A new project in North Brunswick, N.J., is trying to align a “transit village” plan with the state’s “Smart Growth” principles adopted last year – partly in a bid to reverse land use patterns that have led to development that is overly dependent on automobiles.

North Brunswick TOD Associates, an affiliate of Garden Homes and Garden Commercial Properties of Kendall Park, N.J., is developing a master plan to develop 1.2 million sq. ft. of warehouse, office, and laboratory buildings on a 212-acre property that used to house a Johnson & Johnson facility and borders Route 1 and the Northeast Corridor railway lines.

A short-term plan would lease the property to temporary tenants, while a long-term plan has used input from public workshops to create a mixed-use, pedestrian-friendly village model that concentrates development around stations on New Jersey Transit’s Northeast Corridor line. Hillier Architecture of Princeton, N.J., and various public officials joined with local residents in the workshops.

The plan calls for office, retail, residential, hotel, and restaurant spaces, as well as a new rail station and a layout that especially would accommodate residents without young children. The developer will next work with the town on zoning issues and seek “transit village” designation from the state in order to further its plans to build the rail station.

SCA Cleans House

In the current 2007 fiscal year alone, the New York City School Construction Authority plans to build 13 new schools and complete more than 700 capital improvement projects around the five boroughs – part of a multiyear $9 billion plan to build 100 new schools and execute 2,000 capital projects overall.

But it also is pushing hard to smooth the path for contractors working with the agency, which had historically been a swamp of slow payment, grueling change order processing, and archaic design guidelines. At a recent industry briefing in Manhattan, Sharon Greenberger, the agency’s president and CEO, said the agency is making improvements to payment, project close-out, and other contractor management procedures.

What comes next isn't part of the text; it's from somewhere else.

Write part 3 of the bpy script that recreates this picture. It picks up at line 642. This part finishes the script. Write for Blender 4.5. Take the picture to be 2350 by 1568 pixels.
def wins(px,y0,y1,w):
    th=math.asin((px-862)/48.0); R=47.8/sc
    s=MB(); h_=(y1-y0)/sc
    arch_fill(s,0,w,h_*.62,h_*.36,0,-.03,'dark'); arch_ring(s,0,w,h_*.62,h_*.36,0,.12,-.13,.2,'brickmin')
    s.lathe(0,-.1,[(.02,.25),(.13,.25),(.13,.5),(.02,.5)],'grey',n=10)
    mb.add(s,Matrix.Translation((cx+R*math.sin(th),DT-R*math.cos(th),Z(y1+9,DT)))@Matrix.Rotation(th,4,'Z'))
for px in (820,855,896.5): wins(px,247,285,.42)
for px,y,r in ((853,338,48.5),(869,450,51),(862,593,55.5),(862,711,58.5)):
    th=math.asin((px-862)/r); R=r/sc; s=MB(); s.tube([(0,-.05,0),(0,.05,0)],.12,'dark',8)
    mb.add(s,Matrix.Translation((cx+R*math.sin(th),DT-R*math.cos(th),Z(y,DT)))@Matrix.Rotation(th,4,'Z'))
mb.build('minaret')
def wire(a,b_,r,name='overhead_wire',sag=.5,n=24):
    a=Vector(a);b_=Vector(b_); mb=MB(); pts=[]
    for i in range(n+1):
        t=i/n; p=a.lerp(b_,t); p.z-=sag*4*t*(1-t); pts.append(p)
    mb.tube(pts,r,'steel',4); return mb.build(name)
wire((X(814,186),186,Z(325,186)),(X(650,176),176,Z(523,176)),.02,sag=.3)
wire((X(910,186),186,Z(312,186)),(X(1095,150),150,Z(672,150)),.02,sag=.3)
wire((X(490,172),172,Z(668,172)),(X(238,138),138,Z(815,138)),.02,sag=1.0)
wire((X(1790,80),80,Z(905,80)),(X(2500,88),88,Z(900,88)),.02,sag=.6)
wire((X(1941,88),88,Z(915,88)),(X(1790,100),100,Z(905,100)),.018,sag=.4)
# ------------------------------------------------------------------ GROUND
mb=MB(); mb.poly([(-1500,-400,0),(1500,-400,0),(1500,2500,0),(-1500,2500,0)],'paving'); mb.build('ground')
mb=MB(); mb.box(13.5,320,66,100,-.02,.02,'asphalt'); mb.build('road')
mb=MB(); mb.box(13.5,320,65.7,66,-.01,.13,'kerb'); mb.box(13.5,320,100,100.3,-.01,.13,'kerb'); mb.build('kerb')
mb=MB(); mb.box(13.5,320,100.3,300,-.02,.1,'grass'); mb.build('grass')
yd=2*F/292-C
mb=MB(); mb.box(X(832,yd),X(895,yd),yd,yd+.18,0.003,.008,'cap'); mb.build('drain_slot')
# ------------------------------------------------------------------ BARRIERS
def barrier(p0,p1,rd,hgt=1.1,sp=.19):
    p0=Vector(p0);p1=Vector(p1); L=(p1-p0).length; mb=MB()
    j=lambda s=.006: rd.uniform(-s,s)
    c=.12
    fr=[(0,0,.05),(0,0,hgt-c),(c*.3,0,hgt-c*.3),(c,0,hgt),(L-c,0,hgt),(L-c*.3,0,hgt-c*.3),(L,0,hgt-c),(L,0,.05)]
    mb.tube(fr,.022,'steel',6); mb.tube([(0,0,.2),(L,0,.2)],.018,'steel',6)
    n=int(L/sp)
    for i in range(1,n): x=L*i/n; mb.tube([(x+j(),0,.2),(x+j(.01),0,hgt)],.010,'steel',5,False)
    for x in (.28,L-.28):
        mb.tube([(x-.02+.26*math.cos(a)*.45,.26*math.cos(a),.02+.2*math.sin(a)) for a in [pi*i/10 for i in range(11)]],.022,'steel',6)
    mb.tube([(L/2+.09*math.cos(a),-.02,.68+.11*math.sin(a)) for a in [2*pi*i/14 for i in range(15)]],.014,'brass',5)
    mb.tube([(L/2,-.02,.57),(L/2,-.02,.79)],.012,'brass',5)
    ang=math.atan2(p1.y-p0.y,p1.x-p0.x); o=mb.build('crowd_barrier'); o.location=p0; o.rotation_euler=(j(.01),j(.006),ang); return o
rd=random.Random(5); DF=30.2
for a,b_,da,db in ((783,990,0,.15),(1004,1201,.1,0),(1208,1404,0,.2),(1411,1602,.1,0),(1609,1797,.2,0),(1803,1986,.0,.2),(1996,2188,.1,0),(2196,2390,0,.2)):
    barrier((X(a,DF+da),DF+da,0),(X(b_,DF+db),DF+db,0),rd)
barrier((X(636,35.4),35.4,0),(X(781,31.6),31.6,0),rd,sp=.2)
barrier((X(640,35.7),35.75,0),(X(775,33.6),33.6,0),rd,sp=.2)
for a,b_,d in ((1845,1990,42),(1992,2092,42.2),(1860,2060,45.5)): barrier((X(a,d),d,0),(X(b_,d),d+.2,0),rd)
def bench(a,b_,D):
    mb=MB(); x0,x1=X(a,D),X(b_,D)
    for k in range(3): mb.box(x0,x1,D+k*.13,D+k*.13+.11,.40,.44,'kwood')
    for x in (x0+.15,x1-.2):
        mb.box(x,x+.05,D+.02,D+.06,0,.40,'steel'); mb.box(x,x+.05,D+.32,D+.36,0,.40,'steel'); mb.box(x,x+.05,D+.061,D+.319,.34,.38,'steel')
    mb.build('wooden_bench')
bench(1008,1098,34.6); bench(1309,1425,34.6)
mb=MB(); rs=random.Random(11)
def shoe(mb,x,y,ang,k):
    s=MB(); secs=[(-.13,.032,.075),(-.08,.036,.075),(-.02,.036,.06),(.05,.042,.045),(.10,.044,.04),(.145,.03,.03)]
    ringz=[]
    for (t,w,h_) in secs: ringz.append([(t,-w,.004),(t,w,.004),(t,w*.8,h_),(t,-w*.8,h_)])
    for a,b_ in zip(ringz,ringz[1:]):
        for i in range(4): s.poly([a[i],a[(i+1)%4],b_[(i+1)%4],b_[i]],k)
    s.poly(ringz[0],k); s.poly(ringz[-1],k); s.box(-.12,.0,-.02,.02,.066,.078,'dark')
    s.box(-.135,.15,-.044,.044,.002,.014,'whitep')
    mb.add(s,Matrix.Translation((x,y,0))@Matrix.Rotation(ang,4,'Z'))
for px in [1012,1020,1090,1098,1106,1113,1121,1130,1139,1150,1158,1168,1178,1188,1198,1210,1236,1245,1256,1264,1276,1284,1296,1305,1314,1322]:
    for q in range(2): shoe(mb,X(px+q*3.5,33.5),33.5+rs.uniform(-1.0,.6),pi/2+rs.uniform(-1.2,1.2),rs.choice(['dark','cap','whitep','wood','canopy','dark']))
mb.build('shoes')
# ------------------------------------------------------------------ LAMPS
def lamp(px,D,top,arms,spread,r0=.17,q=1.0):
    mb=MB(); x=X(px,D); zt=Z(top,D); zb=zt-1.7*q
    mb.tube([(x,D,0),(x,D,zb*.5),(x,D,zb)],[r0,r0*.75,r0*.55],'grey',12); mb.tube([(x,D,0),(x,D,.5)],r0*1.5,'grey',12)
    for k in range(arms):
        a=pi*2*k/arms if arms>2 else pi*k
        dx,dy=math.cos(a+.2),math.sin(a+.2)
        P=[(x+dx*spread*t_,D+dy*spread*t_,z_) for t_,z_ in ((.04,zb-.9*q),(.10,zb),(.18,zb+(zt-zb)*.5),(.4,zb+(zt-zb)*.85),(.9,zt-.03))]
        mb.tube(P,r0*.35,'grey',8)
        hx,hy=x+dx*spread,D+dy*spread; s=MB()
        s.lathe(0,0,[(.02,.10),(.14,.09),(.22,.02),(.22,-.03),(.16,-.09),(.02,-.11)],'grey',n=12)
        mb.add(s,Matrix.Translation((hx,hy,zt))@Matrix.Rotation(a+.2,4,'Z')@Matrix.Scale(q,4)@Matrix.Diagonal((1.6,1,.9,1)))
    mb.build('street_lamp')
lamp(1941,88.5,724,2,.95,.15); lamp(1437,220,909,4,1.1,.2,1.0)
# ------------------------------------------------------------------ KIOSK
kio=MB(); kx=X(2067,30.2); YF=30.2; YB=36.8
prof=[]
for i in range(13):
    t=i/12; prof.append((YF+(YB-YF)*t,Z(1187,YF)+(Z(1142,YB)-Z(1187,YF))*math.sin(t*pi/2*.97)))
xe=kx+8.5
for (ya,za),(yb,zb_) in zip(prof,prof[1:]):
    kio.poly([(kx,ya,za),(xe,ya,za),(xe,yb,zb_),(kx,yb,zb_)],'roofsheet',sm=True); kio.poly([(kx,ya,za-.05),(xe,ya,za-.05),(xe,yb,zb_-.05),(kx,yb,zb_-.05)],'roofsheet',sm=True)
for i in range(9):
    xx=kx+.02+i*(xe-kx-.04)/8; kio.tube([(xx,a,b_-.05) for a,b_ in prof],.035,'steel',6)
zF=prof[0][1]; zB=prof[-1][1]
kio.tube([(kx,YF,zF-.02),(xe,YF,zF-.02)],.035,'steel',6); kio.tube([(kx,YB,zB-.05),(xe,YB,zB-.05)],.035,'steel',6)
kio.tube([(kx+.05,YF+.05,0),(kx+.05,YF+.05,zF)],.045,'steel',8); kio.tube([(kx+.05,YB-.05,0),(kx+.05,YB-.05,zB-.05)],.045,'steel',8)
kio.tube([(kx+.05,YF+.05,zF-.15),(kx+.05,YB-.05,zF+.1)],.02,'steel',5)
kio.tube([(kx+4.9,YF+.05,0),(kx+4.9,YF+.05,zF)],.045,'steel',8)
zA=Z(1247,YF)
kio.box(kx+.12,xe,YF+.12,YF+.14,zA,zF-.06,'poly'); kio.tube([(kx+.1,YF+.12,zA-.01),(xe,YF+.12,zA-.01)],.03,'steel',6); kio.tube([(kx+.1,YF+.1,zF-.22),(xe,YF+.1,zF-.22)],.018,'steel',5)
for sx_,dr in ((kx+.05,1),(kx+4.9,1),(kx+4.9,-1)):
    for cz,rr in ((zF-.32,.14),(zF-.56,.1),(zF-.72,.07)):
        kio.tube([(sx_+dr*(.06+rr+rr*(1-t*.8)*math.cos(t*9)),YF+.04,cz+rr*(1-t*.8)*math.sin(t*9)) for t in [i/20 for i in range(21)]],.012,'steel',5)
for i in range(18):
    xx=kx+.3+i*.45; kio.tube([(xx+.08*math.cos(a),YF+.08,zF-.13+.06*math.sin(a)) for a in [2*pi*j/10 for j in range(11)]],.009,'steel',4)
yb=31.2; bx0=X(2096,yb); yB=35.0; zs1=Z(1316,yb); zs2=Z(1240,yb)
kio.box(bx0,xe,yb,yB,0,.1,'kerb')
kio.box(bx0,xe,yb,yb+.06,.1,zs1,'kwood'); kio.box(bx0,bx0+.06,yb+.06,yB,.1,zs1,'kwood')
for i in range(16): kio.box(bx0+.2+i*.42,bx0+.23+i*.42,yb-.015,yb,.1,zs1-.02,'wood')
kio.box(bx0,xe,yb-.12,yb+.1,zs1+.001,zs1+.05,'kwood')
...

Greenberger and Chester Yee, the agency’s vice president of project management, who also spoke at the event, outlined improvements, such as the use of total building commissioning techniques in the project close-out stage to assure quality and faster processing.

In addition, the SCA now allows project managers to approve changes under $25,000, and for change orders of more than that amount, it is requiring the change order unit to speed up negotiations. For change orders the parties can’t resolve quickly, the SCA will now issue a unilateral payment that the contractor can bill against until they settle on a final price. The measures aim to keep both payments and work moving along on the projects.

 “I’d say the SCA is now the best-run agency in the city and state of New York,” said Louis Coletti, president and CEO of the Building Trades Employers’ Association, a group that represents more than 1,500 union contractors in the city.

Greenberger outlined more changes in the wings for the SCA by January, when it will begin using new green school building standards and a green school rating system for all projects. It will also incorporate water and energy conservation requirements mandated in New York City’s new Local Law 86, which establishes green design and construction benchmarks for public projects.